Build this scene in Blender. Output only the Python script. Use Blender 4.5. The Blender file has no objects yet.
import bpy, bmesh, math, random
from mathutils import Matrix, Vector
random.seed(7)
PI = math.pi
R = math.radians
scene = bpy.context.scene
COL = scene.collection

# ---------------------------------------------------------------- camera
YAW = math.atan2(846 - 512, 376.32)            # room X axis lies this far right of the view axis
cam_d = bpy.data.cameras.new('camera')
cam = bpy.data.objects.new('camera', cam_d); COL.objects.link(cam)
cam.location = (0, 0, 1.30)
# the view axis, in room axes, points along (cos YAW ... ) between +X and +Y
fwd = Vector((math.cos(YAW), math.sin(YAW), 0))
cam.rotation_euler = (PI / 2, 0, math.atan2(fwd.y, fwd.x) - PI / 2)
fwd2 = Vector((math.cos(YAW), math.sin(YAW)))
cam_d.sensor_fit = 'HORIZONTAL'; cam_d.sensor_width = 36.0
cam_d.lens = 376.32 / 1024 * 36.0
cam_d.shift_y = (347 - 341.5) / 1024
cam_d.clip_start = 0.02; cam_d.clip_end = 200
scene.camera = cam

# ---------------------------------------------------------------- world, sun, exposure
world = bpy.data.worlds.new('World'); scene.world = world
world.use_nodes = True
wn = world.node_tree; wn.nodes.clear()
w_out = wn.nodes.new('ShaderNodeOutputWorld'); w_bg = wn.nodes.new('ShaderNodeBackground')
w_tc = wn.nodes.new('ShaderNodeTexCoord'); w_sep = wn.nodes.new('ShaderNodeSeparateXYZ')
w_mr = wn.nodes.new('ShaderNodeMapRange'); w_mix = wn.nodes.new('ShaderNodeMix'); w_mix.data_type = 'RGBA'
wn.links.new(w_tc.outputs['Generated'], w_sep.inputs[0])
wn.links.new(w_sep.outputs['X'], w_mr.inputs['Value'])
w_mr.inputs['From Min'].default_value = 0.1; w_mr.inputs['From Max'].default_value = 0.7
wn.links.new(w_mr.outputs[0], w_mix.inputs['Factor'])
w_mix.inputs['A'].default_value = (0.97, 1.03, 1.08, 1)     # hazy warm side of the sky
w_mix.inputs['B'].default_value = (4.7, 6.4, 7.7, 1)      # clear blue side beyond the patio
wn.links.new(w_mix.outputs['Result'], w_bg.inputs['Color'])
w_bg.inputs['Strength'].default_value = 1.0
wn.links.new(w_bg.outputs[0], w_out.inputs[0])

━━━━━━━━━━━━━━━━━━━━

→ Instructions for the task: Only the lines from the top of the data through the line that contains "scene.camera = cam" should be quoted, exactly as they stand.

→ Solution for this task:
Build this scene in Blender. Output only the Python script. Use Blender 4.5. The Blender file has no objects yet.
import bpy, bmesh, math, random
from mathutils import Matrix, Vector
random.seed(7)
PI = math.pi
R = math.radians
scene = bpy.context.scene
COL = scene.collection

# ---------------------------------------------------------------- camera
YAW = math.atan2(846 - 512, 376.32)            # room X axis lies this far right of the view axis
cam_d = bpy.data.cameras.new('camera')
cam = bpy.data.objects.new('camera', cam_d); COL.objects.link(cam)
cam.location = (0, 0, 1.30)
# the view axis, in room axes, points along (cos YAW ... ) between +X and +Y
fwd = Vector((math.cos(YAW), math.sin(YAW), 0))
cam.rotation_euler = (PI / 2, 0, math.atan2(fwd.y, fwd.x) - PI / 2)
fwd2 = Vector((math.cos(YAW), math.sin(YAW)))
cam_d.sensor_fit = 'HORIZONTAL'; cam_d.sensor_width = 36.0
cam_d.lens = 376.32 / 1024 * 36.0
cam_d.shift_y = (347 - 341.5) / 1024
cam_d.clip_start = 0.02; cam_d.clip_end = 200
scene.camera = cam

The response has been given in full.